(Un extrait du « Livre bleu d’une psychanalyste »)

C’est un fait bien connu qu’il existe des relations de rivalité et de jalousie, voire de haine, entre les différentes institutions analytiques. On ne peut guère le leur reprocher car, comme tout groupe humain, elles n’échappent pas aux lois de fonctionnement des groupes humains, et notamment à cette fondamentale nécessité d’avoir un ennemi extérieur qui, déviant la haine vers lui, maintient ainsi, sinon dans l’amour, au moins dans la cohésion, chacun de ces groupes.
Je crois néanmoins que ces luttes, qui peuvent paraître, vues de l’extérieur, « intestines », méritent quelquefois d’être soutenues fermement d’un point de vue théorique. C’est le cas, par exemple, des divergences entre Jacques Lacan et Maurice Bouvet, dans leur approche respective de la névrose obsessionnelle. Lacan s’insurgeait contre la façon dont Bouvet se situait dans sa fonction d’analyste, se donnant comme une sorte de modèle, d’idéal du moi, ou de moi idéal, avec un effet possible de normalisation pour l’analysant. Mais ces divergences ne sont intéressantes que lorsqu’elles s’étayent sur des textes auxquels chacun peut se référer.

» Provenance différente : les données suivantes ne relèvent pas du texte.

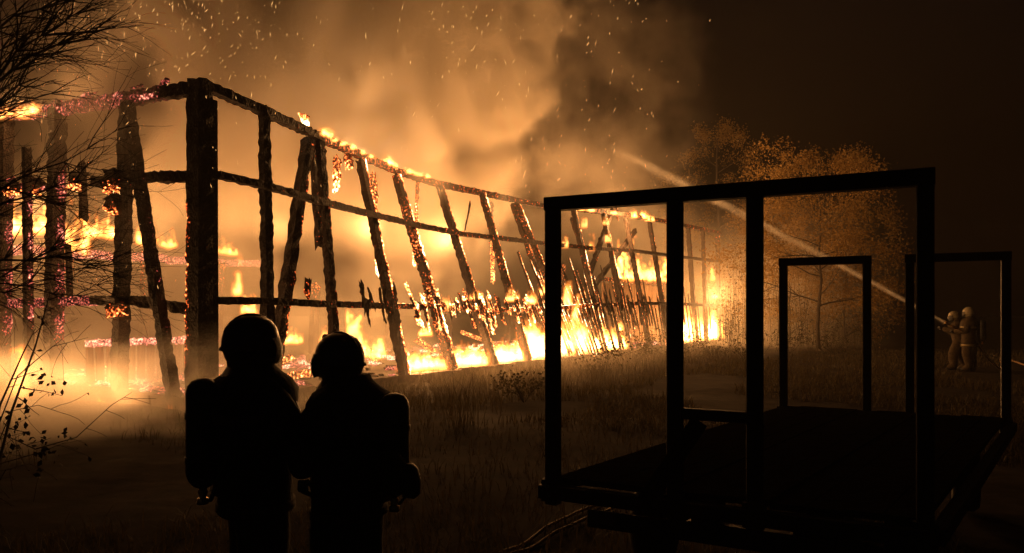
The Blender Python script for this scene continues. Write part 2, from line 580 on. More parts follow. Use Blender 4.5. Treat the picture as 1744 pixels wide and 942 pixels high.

Une des « luttes » actuelles, qui serait à soutenir fermement, nous venons de le souligner, serait celle de s’ériger contre le fait que les neurosciences viendraient corroborer ce que Freud avait découvert du mode de fonctionnement de l’appareil psychique, ramenant ainsi subrepticement la psychanalyse dans le giron de la médecine, giron que Freud avait résolument abandonné, en inventant la psychanalyse, son texte Éloge funèbre de Charcot laissant preuve écrite de cet abandon.